En parlant de cercle... J'ai beaucoup aimé Ring (Nakata, pas le Verbinski) mentionné d'ailleurs sur le site que tu mets en lien), et le cycle romanesque (Koji Suzuki, Ring, La Boucle, Double Hélice --il a écrit ensuite Ring Zero -ça se dévore, j'adore !). Je ne raconte pas, au cas où tu n'as pas lu ni vu. Je pense que la thématique a pu inspirer K. Kurosawa.
(Dark Water (même romancier, et toujours Nakata, aussi sur le site que tu lies) est vraiment bien aussi, tu te le regardes vers 2h du matin, et après tu n'oses même plus ouvrir le robinet de la salle de bains...)

En ne parlant pas de cercle...Un film de terreur qui m'a vraiment efficacement horrifiée, c'est Cube. Je ne sais pas si c'est un film sublime, ça m'a tellement angoissée que je n'ai pas eu de place pour d'autre perception ! Un vrai enfer, Dante au carré.

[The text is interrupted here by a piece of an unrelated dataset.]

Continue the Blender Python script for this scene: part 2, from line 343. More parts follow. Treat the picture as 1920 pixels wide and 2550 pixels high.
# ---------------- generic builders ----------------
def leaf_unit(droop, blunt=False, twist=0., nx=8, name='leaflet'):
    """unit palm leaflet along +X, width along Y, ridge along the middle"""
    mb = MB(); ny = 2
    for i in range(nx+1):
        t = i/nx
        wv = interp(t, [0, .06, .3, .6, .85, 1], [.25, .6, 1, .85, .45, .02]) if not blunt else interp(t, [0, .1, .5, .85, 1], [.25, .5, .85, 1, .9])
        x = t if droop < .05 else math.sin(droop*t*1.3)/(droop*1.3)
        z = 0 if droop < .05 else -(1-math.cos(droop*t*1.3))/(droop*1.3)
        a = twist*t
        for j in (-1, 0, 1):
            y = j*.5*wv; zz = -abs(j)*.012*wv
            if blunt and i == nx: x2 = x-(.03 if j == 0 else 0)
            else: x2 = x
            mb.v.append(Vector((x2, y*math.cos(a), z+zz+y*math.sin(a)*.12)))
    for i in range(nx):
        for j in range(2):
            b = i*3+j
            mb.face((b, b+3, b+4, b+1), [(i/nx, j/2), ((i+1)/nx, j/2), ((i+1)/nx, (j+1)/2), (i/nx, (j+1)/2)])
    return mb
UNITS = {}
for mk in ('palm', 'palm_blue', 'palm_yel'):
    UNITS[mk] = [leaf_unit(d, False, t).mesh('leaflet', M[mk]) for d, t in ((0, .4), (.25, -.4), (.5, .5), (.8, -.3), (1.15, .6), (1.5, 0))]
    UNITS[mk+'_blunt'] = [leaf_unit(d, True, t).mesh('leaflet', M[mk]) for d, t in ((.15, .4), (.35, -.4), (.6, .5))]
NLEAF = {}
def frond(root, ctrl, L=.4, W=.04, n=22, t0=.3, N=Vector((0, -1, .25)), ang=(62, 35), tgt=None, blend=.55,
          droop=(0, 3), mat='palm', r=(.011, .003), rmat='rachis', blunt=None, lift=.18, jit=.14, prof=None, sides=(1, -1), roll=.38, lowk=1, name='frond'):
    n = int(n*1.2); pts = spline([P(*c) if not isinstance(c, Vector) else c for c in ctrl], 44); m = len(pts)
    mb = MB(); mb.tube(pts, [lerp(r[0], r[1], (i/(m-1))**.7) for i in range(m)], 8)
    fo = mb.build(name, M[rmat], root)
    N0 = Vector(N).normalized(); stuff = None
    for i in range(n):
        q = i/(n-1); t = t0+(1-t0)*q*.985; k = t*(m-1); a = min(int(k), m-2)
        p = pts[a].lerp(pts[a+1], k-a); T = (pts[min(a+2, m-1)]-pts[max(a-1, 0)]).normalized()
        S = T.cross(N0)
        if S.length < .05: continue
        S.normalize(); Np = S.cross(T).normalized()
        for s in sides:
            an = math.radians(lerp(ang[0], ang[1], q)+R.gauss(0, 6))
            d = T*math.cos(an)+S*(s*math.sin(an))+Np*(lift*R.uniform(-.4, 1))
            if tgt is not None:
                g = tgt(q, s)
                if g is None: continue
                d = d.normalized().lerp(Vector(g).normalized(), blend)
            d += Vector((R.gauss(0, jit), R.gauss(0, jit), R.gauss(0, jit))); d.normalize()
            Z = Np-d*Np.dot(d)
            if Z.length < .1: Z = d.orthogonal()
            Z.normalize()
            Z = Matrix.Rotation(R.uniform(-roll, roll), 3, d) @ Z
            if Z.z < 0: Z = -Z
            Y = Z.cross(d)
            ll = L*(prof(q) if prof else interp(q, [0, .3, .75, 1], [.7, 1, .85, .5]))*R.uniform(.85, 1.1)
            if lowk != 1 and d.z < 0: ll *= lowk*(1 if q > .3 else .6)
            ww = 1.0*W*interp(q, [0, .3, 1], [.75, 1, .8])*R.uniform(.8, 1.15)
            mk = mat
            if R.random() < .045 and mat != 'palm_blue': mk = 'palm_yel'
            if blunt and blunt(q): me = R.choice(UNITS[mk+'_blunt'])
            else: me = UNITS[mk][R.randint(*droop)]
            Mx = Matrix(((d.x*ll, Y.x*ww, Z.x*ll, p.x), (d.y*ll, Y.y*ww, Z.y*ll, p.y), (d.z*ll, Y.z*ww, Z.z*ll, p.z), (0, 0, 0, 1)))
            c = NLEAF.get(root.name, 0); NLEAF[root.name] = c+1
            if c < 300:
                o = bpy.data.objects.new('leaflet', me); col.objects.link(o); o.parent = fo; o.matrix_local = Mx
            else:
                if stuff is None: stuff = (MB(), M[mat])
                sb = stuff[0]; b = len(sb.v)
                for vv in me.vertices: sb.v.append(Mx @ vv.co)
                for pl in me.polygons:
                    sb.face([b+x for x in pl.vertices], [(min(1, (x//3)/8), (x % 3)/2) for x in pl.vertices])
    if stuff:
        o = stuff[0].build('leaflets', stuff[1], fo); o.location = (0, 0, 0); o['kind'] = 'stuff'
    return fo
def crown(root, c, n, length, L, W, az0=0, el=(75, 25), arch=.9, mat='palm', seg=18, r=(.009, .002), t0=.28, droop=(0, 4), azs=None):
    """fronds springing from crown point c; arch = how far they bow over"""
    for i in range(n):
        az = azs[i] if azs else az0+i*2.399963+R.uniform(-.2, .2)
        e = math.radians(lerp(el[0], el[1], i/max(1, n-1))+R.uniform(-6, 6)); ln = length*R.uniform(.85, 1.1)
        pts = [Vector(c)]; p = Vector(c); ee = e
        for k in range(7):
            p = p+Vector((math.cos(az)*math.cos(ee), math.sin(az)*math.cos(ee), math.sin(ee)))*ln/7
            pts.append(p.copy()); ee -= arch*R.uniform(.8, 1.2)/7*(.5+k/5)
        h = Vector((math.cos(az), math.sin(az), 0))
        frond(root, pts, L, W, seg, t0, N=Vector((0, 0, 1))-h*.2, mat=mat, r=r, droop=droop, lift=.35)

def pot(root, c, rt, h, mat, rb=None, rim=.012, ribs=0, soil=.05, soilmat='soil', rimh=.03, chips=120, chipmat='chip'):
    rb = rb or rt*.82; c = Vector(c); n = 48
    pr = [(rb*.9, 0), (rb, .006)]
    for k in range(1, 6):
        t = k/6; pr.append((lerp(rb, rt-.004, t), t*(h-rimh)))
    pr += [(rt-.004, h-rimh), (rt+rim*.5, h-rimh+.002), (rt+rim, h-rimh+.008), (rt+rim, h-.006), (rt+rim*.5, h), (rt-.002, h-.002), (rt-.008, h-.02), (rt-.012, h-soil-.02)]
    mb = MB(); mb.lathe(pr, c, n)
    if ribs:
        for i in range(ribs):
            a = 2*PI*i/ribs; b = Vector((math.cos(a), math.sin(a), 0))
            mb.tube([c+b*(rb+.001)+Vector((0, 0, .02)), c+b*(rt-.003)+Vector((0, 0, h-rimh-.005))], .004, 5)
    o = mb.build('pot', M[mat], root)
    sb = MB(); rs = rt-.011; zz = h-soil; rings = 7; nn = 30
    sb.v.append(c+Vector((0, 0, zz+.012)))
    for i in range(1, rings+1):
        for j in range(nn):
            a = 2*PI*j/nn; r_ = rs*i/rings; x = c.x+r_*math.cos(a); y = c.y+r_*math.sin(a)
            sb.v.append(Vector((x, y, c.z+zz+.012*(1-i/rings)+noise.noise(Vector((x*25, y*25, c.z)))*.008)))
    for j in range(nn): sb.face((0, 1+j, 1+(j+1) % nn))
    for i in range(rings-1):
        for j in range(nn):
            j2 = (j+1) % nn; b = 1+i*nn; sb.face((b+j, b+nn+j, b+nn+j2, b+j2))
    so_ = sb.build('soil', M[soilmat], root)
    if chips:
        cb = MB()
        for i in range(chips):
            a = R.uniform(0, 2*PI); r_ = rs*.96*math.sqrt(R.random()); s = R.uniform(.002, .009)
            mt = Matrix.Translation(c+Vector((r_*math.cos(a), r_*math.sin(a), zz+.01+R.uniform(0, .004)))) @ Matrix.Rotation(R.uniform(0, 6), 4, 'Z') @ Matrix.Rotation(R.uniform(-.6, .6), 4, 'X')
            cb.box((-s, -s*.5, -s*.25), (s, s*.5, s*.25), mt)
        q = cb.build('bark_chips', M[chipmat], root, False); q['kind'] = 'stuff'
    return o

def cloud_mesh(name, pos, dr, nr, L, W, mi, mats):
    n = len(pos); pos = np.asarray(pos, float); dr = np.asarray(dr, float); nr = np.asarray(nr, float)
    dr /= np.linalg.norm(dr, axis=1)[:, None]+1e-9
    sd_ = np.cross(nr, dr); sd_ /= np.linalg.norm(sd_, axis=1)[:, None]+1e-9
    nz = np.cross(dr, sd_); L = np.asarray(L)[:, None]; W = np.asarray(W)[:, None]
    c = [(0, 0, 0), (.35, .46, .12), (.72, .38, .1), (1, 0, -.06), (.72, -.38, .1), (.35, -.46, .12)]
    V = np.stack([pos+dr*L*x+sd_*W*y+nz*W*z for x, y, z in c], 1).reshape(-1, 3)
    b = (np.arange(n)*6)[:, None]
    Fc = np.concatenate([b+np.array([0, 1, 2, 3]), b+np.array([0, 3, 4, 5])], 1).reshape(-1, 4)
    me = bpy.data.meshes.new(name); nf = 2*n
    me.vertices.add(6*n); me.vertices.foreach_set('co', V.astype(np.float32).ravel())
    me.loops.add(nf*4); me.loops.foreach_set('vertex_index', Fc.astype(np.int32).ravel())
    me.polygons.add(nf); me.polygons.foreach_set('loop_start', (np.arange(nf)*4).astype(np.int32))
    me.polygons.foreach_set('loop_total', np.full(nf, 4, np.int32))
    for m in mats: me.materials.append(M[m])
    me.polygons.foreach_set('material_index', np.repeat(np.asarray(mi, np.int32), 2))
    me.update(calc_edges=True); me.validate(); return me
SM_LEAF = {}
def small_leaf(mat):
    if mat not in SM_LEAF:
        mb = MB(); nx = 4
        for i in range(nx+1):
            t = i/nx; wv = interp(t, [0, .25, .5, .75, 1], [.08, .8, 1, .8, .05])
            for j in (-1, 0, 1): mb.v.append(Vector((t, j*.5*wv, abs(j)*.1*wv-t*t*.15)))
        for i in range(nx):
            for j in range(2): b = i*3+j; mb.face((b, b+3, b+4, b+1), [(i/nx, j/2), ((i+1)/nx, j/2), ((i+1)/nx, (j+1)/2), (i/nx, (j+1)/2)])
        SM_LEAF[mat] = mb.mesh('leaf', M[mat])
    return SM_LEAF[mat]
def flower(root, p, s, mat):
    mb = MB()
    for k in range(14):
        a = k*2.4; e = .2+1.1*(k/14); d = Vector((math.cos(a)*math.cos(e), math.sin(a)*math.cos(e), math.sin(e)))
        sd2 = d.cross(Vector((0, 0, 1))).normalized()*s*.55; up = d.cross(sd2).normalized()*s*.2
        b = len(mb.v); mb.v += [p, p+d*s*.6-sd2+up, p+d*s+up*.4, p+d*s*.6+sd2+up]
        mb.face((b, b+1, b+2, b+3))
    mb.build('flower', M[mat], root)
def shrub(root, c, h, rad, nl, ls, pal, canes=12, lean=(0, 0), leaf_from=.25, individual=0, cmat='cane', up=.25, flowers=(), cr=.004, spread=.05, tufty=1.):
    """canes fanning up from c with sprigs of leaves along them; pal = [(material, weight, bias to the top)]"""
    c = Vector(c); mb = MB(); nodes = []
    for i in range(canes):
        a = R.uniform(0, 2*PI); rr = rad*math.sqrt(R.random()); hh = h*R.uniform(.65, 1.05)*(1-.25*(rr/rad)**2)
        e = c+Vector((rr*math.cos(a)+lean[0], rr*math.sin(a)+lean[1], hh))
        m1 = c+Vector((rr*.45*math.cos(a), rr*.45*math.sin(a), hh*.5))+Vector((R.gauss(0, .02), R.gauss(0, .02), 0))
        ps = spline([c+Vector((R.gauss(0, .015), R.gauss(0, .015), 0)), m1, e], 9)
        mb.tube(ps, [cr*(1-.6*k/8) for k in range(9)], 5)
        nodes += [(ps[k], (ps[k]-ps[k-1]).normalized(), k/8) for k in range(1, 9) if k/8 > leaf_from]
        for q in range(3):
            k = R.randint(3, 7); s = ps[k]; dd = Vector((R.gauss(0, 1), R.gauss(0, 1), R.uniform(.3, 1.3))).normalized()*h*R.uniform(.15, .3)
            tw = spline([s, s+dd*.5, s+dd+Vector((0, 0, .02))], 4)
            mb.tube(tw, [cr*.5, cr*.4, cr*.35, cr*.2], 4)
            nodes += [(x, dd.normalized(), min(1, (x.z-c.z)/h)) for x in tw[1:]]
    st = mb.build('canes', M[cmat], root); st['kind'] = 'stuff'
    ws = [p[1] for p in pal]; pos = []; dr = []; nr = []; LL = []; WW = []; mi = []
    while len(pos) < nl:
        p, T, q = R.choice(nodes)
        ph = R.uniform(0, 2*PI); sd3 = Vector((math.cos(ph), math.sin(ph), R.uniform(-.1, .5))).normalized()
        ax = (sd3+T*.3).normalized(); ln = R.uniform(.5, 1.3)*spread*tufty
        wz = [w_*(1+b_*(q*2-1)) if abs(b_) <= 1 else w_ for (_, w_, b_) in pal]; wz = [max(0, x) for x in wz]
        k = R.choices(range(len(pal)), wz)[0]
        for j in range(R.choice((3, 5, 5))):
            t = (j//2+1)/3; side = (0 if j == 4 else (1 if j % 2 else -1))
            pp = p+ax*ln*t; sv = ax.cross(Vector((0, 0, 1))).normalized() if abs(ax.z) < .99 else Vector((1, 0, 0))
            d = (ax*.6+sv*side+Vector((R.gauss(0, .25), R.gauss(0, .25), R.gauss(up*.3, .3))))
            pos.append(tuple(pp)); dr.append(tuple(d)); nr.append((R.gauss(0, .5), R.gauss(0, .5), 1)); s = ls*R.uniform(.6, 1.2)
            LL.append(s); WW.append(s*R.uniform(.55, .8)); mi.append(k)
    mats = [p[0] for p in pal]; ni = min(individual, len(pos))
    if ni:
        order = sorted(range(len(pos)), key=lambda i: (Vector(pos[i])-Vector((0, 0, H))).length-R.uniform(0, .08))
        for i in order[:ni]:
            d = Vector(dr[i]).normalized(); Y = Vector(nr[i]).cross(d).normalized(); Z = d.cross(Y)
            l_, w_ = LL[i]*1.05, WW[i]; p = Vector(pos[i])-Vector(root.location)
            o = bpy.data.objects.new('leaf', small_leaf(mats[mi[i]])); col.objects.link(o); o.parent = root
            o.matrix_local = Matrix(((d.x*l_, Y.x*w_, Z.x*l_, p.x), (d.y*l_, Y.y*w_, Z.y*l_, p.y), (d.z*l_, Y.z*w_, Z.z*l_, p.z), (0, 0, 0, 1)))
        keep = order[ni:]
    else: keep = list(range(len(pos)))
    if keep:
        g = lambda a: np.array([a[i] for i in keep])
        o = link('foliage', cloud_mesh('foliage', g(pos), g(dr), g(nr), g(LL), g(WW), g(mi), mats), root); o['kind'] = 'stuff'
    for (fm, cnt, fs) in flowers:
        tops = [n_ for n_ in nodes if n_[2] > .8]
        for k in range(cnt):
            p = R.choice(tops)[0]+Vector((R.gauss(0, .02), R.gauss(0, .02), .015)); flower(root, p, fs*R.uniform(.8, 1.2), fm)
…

Insipide, John Cusack ? what ? Et The Grifters, avec la sublime Annette Bening et la dantesque Anjelica Huston, hmm ?

Patrick a dit…

Oui Flo, c'est bien à la forme du spectre féminin des yokaï que je faisais allusion ! Ces images reviennet souvent dans les films du genre. Merci pour le lien.
Ring, Dark Water, etc., font bien désormais partie des classiques - mais je trouve qu'il y a dans le Kiyoshi Kurosawa une profondeur particulière.
Cube m'avait bien impressionné aussi - j'avais aimé dans ce film l'absence de démonstration , le côté pas du tout explicatif du scénario...
Quant à Cusack... benh non, j'accroche pas. Pas vu the Grifters, mais s'il lui faut Annette Benning pour qu'il fasse mine de s'intéresser à son métier, franchement, c'est trop facile ! ;-)

David a dit…

Je suis du même avis que toi concernant Kaïro. Ce film a quelque chose de "plus" qui le rend à la fois atypique et hypnotique. Plus je le revois, plus je je le trouve extraordinaire. Et les dialogues... à croire que chaque phrase pourrait faire l'objet de dissertation. D'ailleurs, une phrase de ce film m'a beaucoup marqué pour en avoir fait les frais : elle est site par le vieux jardinier sur son toit et dit en gros : "les mots faits pour consoler les gens sont toujours mal interprétés. Le vrai courage dans ce genre de situation est de se taire..." J'aurais du l'écouter...

Pour moi, c'est un film social de grande envergure. Et l'aspect horreur picturale est très aboutie. Un grand moment de cinéma.